● **TASK OBJECTIVE**: Give back every line exactly as it appears, pictures excluded.

════════════════

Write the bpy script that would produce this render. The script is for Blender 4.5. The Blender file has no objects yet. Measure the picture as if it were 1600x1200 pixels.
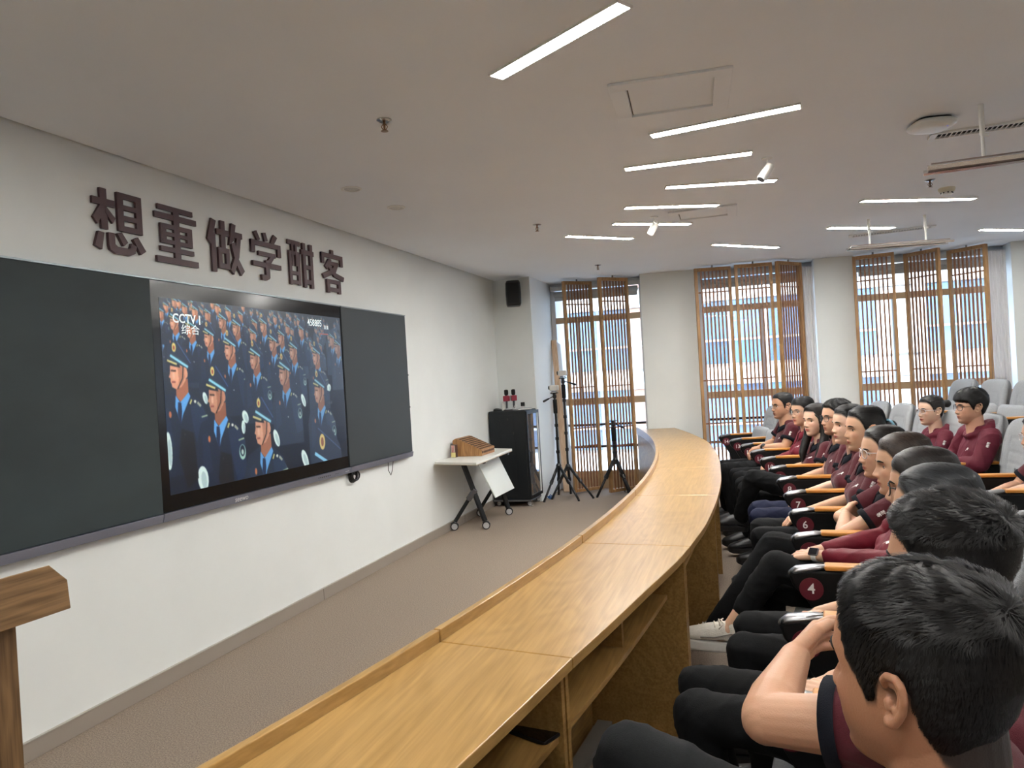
import bpy, bmesh, math, random
import numpy as np
from mathutils import Vector, Matrix, Euler, noise as mnoise
from mathutils.bvhtree import BVHTree
random.seed(7); rng = np.random.default_rng(7)
SC = bpy.context.scene
COL = SC.collection
PI = math.pi
# ------------------------------------------------------------------ camera
CAM_H = 1.44
FPX = 1150.0
cam_d = bpy.data.cameras.new('camera'); cam = bpy.data.objects.new('camera', cam_d); COL.objects.link(cam)
cam_d.sensor_fit = 'HORIZONTAL'; cam_d.sensor_width = 36.0; cam_d.lens = FPX / 1600 * 36.0
cam_d.clip_start = 0.02; cam_d.clip_end = 400
th, roll, pit = math.radians(17.95), math.radians(3.35), math.radians(-0.3)
Fv = Vector((-math.sin(th) * math.cos(pit), math.cos(th) * math.cos(pit), math.sin(pit)))
Uv = Vector((math.sin(th) * math.sin(pit), -math.cos(th) * math.sin(pit), math.cos(pit)))
Rv = Vector((math.cos(th), math.sin(th), 0))
Xi = Rv * math.cos(roll) - Uv * math.sin(roll)
Yu = Rv * math.sin(roll) + Uv * math.cos(roll)
cam.matrix_world = Matrix(((Xi.x, Yu.x, -Fv.x, 0), (Xi.y, Yu.y, -Fv.y, 0), (Xi.z, Yu.z, -Fv.z, CAM_H), (0, 0, 0, 1)))
SC.camera = cam
# ------------------------------------------------------------------ view and world
SC.view_settings.view_transform = 'Standard'; SC.view_settings.look = 'None'
SC.view_settings.gamma = 1.0; SC.view_settings.use_curve_mapping = False
SC.view_settings.exposure = 0.0
LAMP = 135.0
SKY = 8.5
SUN = 6.0
W = bpy.data.worlds.new('overcast_sky'); SC.world = W; W.use_nodes = True
nt = W.node_tree; nt.nodes.clear()
wo = nt.nodes.new('ShaderNodeOutputWorld'); bg = nt.nodes.new('ShaderNodeBackground')
tc = nt.nodes.new('ShaderNodeTexCoord'); sp = nt.nodes.new('ShaderNodeSeparateXYZ'); cr = nt.nodes.new('ShaderNodeValToRGB')
nt.links.new(tc.outputs['Generated'], sp.inputs[0]); nt.links.new(sp.outputs['Z'], cr.inputs[0])
cr.color_ramp.elements[0].color = (.80, .88, 1, 1); cr.color_ramp.elements[1].color = (.55, .74, 1, 1); cr.color_ramp.elements[1].position = .7
nt.links.new(cr.outputs[0], bg.inputs[0]); bg.inputs[1].default_value = SKY; nt.links.new(bg.outputs[0], wo.inputs[0])
sl = bpy.data.lights.new('sun', 'SUN'); sl.energy = SUN; sl.angle = math.radians(2); sl.color = (1, .96, .9)
sun = bpy.data.objects.new('sun', sl); COL.objects.link(sun); sun.rotation_euler = (math.radians(52), 0, math.radians(-18))

# ------------------------------------------------------------------ materials
MATS = {}
def _n(nt, t, **k):
    n = nt.nodes.new(t)
    for a, v in k.items(): setattr(n, a, v)
    return n
def lin(c):
    return tuple(((v / 255) / 12.92 if v / 255 <= .04045 else ((v / 255 + .055) / 1.055) ** 2.4) for v in c) + (1,)
def mat(name, rgb, rough=.5, metal=0., vary=0., scale=20., bump=0., bscale=None, stretch=(1, 1, 1), emit=0., spec=.5, alpha=1., coat=0., attr=None, sheen=0., rgb2=None, detail=4.):
    """rgb in 0-255 sRGB"""
    if name in MATS: return MATS[name]
    m = bpy.data.materials.new(name); m.use_nodes = True; nt = m.node_tree
    b = nt.nodes['Principled BSDF']; c = lin(rgb)
    b.inputs['Base Color'].default_value = c; b.inputs['Roughness'].default_value = rough; b.inputs['Metallic'].default_value = metal
    b.inputs['Specular IOR Level'].default_value = spec; b.inputs['Coat Weight'].default_value = coat
    if sheen: b.inputs['Sheen Weight'].default_value = sheen
    if alpha < 1: b.inputs['Alpha'].default_value = alpha
    tcn = _n(nt, 'ShaderNodeTexCoord'); mp = _n(nt, 'ShaderNodeMapping'); mp.inputs['Scale'].default_value = stretch
    nt.links.new(tcn.outputs['Object'], mp.inputs[0])
    if vary or rgb2:
        nz = _n(nt, 'ShaderNodeTexNoise'); nz.inputs['Scale'].default_value = scale; nz.inputs['Detail'].default_value = detail
        nt.links.new(mp.outputs[0], nz.inputs[0])
        rp = _n(nt, 'ShaderNodeValToRGB'); rp.color_ramp.elements[0].position = .3; rp.color_ramp.elements[1].position = .7
        c2 = lin(rgb2) if rgb2 else tuple(min(1, v * (1 + vary)) for v in c[:3]) + (1,)
        c1 = c if rgb2 else tuple(v * (1 - vary) for v in c[:3]) + (1,)
        rp.color_ramp.elements[0].color = c1; rp.color_ramp.elements[1].color = c2
        nt.links.new(nz.outputs['Fac'], rp.inputs[0]); nt.links.new(rp.outputs[0], b.inputs['Base Color'])
    if attr:
        at = _n(nt, 'ShaderNodeAttribute', attribute_name=attr)
        nt.links.new(at.outputs['Color'], b.inputs['Base Color'])
        if emit:
            nt.links.new(at.outputs['Color'], b.inputs['Emission Color'])
    if bump:
        nb = _n(nt, 'ShaderNodeTexNoise'); nb.inputs['Scale'].default_value = bscale or scale; nb.inputs['Detail'].default_value = 3
        nt.links.new(mp.outputs[0], nb.inputs[0]); bp = _n(nt, 'ShaderNodeBump'); bp.inputs['Strength'].default_value = bump; bp.inputs['Distance'].default_value = .01
        nt.links.new(nb.outputs['Fac'], bp.inputs['Height']); nt.links.new(bp.outputs[0], b.inputs['Normal'])
    if emit:
        if not attr: b.inputs['Emission Color'].default_value = c
        b.inputs['Emission Strength'].default_value = emit
    MATS[name] = m; return m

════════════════

● **EXERCISE ANSWER**:
Write the bpy script that would produce this render. The script is for Blender 4.5. The Blender file has no objects yet. Measure the picture as if it were 1600x1200 pixels.
import bpy, bmesh, math, random
import numpy as np
from mathutils import Vector, Matrix, Euler, noise as mnoise
from mathutils.bvhtree import BVHTree
random.seed(7); rng = np.random.default_rng(7)
SC = bpy.context.scene
COL = SC.collection
PI = math.pi
# ------------------------------------------------------------------ camera
CAM_H = 1.44
FPX = 1150.0
cam_d = bpy.data.cameras.new('camera'); cam = bpy.data.objects.new('camera', cam_d); COL.objects.link(cam)
cam_d.sensor_fit = 'HORIZONTAL'; cam_d.sensor_width = 36.0; cam_d.lens = FPX / 1600 * 36.0
cam_d.clip_start = 0.02; cam_d.clip_end = 400
th, roll, pit = math.radians(17.95), math.radians(3.35), math.radians(-0.3)
Fv = Vector((-math.sin(th) * math.cos(pit), math.cos(th) * math.cos(pit), math.sin(pit)))
Uv = Vector((math.sin(th) * math.sin(pit), -math.cos(th) * math.sin(pit), math.cos(pit)))
Rv = Vector((math.cos(th), math.sin(th), 0))
Xi = Rv * math.cos(roll) - Uv * math.sin(roll)
Yu = Rv * math.sin(roll) + Uv * math.cos(roll)
cam.matrix_world = Matrix(((Xi.x, Yu.x, -Fv.x, 0), (Xi.y, Yu.y, -Fv.y, 0), (Xi.z, Yu.z, -Fv.z, CAM_H), (0, 0, 0, 1)))
SC.camera = cam
# ------------------------------------------------------------------ view and world
SC.view_settings.view_transform = 'Standard'; SC.view_settings.look = 'None'
SC.view_settings.gamma = 1.0; SC.view_settings.use_curve_mapping = False
SC.view_settings.exposure = 0.0
LAMP = 135.0
SKY = 8.5
SUN = 6.0
W = bpy.data.worlds.new('overcast_sky'); SC.world = W; W.use_nodes = True
nt = W.node_tree; nt.nodes.clear()
wo = nt.nodes.new('ShaderNodeOutputWorld'); bg = nt.nodes.new('ShaderNodeBackground')
tc = nt.nodes.new('ShaderNodeTexCoord'); sp = nt.nodes.new('ShaderNodeSeparateXYZ'); cr = nt.nodes.new('ShaderNodeValToRGB')
nt.links.new(tc.outputs['Generated'], sp.inputs[0]); nt.links.new(sp.outputs['Z'], cr.inputs[0])
cr.color_ramp.elements[0].color = (.80, .88, 1, 1); cr.color_ramp.elements[1].color = (.55, .74, 1, 1); cr.color_ramp.elements[1].position = .7
nt.links.new(cr.outputs[0], bg.inputs[0]); bg.inputs[1].default_value = SKY; nt.links.new(bg.outputs[0], wo.inputs[0])
sl = bpy.data.lights.new('sun', 'SUN'); sl.energy = SUN; sl.angle = math.radians(2); sl.color = (1, .96, .9)
sun = bpy.data.objects.new('sun', sl); COL.objects.link(sun); sun.rotation_euler = (math.radians(52), 0, math.radians(-18))

# ------------------------------------------------------------------ materials
MATS = {}
def _n(nt, t, **k):
    n = nt.nodes.new(t)
    for a, v in k.items(): setattr(n, a, v)
    return n
def lin(c):
    return tuple(((v / 255) / 12.92 if v / 255 <= .04045 else ((v / 255 + .055) / 1.055) ** 2.4) for v in c) + (1,)
def mat(name, rgb, rough=.5, metal=0., vary=0., scale=20., bump=0., bscale=None, stretch=(1, 1, 1), emit=0., spec=.5, alpha=1., coat=0., attr=None, sheen=0., rgb2=None, detail=4.):
    """rgb in 0-255 sRGB"""
    if name in MATS: return MATS[name]
    m = bpy.data.materials.new(name); m.use_nodes = True; nt = m.node_tree
    b = nt.nodes['Principled BSDF']; c = lin(rgb)
    b.inputs['Base Color'].default_value = c; b.inputs['Roughness'].default_value = rough; b.inputs['Metallic'].default_value = metal
    b.inputs['Specular IOR Level'].default_value = spec; b.inputs['Coat Weight'].default_value = coat
    if sheen: b.inputs['Sheen Weight'].default_value = sheen
    if alpha < 1: b.inputs['Alpha'].default_value = alpha
    tcn = _n(nt, 'ShaderNodeTexCoord'); mp = _n(nt, 'ShaderNodeMapping'); mp.inputs['Scale'].default_value = stretch
    nt.links.new(tcn.outputs['Object'], mp.inputs[0])
    if vary or rgb2:
        nz = _n(nt, 'ShaderNodeTexNoise'); nz.inputs['Scale'].default_value = scale; nz.inputs['Detail'].default_value = detail
        nt.links.new(mp.outputs[0], nz.inputs[0])
        rp = _n(nt, 'ShaderNodeValToRGB'); rp.color_ramp.elements[0].position = .3; rp.color_ramp.elements[1].position = .7
        c2 = lin(rgb2) if rgb2 else tuple(min(1, v * (1 + vary)) for v in c[:3]) + (1,)
        c1 = c if rgb2 else tuple(v * (1 - vary) for v in c[:3]) + (1,)
        rp.color_ramp.elements[0].color = c1; rp.color_ramp.elements[1].color = c2
        nt.links.new(nz.outputs['Fac'], rp.inputs[0]); nt.links.new(rp.outputs[0], b.inputs['Base Color'])
    if attr:
        at = _n(nt, 'ShaderNodeAttribute', attribute_name=attr)
        nt.links.new(at.outputs['Color'], b.inputs['Base Color'])
        if emit:
            nt.links.new(at.outputs['Color'], b.inputs['Emission Color'])
    if bump:
        nb = _n(nt, 'ShaderNodeTexNoise'); nb.inputs['Scale'].default_value = bscale or scale; nb.inputs['Detail'].default_value = 3
        nt.links.new(mp.outputs[0], nb.inputs[0]); bp = _n(nt, 'ShaderNodeBump'); bp.inputs['Strength'].default_value = bump; bp.inputs['Distance'].default_value = .01
        nt.links.new(nb.outputs['Fac'], bp.inputs['Height']); nt.links.new(bp.outputs[0], b.inputs['Normal'])
    if emit:
        if not attr: b.inputs['Emission Color'].default_value = c
        b.inputs['Emission Strength'].default_value = emit
    MATS[name] = m; return m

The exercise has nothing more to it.